[comp.mail.headers] To parse the unparseable dream

roy@phri.UUCP (Roy Smith) (10/25/88)

	What would you do if you saw the following on a To: line?

Roy Smith <philabs.philips.com.weiser.pa@xerox.com  (Roy Smith)>

	I'm not sure what it's supposed to mean, but it certainly doesn't
mean me.  Actually, the odd part is that somehow it does mean me because it
got to me (although as part of a several-bounce error message).  Where
would you start if you wanted to try to parse this, or would you just say
it's illegal and throw up your hands?
-- 
Roy Smith, System Administrator
Public Health Research Institute
{allegra,philabs,cmcl2,rutgers}!phri!roy -or- phri!roy@uunet.uu.net
"The connector is the network"

chet@pirate.CWRU.EDU (Chet Ramey) (10/26/88)

In article <3566@phri.UUCP> roy@phri.UUCP (Roy Smith) writes:
>	What would you do if you saw the following on a To: line?
>Roy Smith <philabs.philips.com.weiser.pa@xerox.com  (Roy Smith)>

I would (and so would my sendmail.cf) send the whole mess to Xerox and let
them deal with it.  This is a strict interpretation of RFC-822.

>Where would you start if you wanted to try to parse this, or would you just
>say it's illegal and throw up your hands?

If I wanted to parse it, I'd take whatever's between the brackets, throw 
out the comments, and work on what's left.  (And what is a sendmail.cf, if
not the embodiment of it's creator's ideas about mail routing and 
addressing? :-)

So, if you feed it through ruleset 3, it'll come back as

philabs.philips.com.weiser.pa<@xerox.com>

so that seems OK so far (of course, it may not be what was intended). 
Then try to resolve xerox.com, since we don't touch the local part, and
send it off to them (hell, for all I know, Grapevine might actually
make that local part into something useful when it gets there). 

Chet Ramey
Network Operations Group, CWRU
chet@cwjcc.CWRU.EDU


Chet Ramey            			chet@cwjcc.CWRU.EDU
Network Management Group		chet@alpha.CES.CWRU.EDU
Andrew R. Jennings Computing Center	chet@pirate.CWRU.EDU
Case Western Reserve University

david@ms.uky.edu (David Herron -- One of the vertebrae) (10/26/88)

In article <3566@phri.UUCP> roy@phri.UUCP (Roy Smith) writes:
>
>	What would you do if you saw the following on a To: line?
>
>Roy Smith <philabs.philips.com.weiser.pa@xerox.com  (Roy Smith)>

Actually this isn't too bad ... The embedded comment is a little
strange but is legal.

Of course, we all know that "philabs.philips.com.weiser.pa" is
really a couple of things concatenated together.  The tail part
of that is (as I recall) Mark Weiser's name & "domain" within Xerox.
The rest is domain name for part of philips.com ... BUT, syntactically
this address is perfectly correct.  It is only wrong in its SEMANTICS.

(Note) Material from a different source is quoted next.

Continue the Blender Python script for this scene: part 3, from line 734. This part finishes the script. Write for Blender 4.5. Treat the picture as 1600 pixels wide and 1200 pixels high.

What our system here would do?  Well, I'm assuming for the moment
that MMDF's address parser is correct enough to handle that right.
I believe that it is ... So anyway, we'd pass it over to xerox.com
and it's their problem to figure out who to give it to...


-- 
<-- David Herron; an MMDF guy                              <david@ms.uky.edu>
<-- ska: David le casse\*'      {rutgers,uunet}!ukma!david, david@UKMA.BITNET
<--
<-- Controlled anarchy -- the essence of the net.

cfe+@andrew.cmu.edu (Craig F. Everhart) (10/26/88)

I could also take
        Roy Smith <philabs.philips.com.weiser.pa@xerox.com  (Roy Smith)>
and, by hand, figure that maybe philabs.philips.com added itself as a source
route (something like <@philabs.philips.com:weiser.pa@xerox.com>), then
somebody's brain-dead (or ancient) sendmail.cf turned the colon into a dot,
giving something like what you saw.  If I believed that, I'd forward a report of
the thing to the postmasters at philabs.philips.com and whatever other routing
sites had been added in the Received: lines.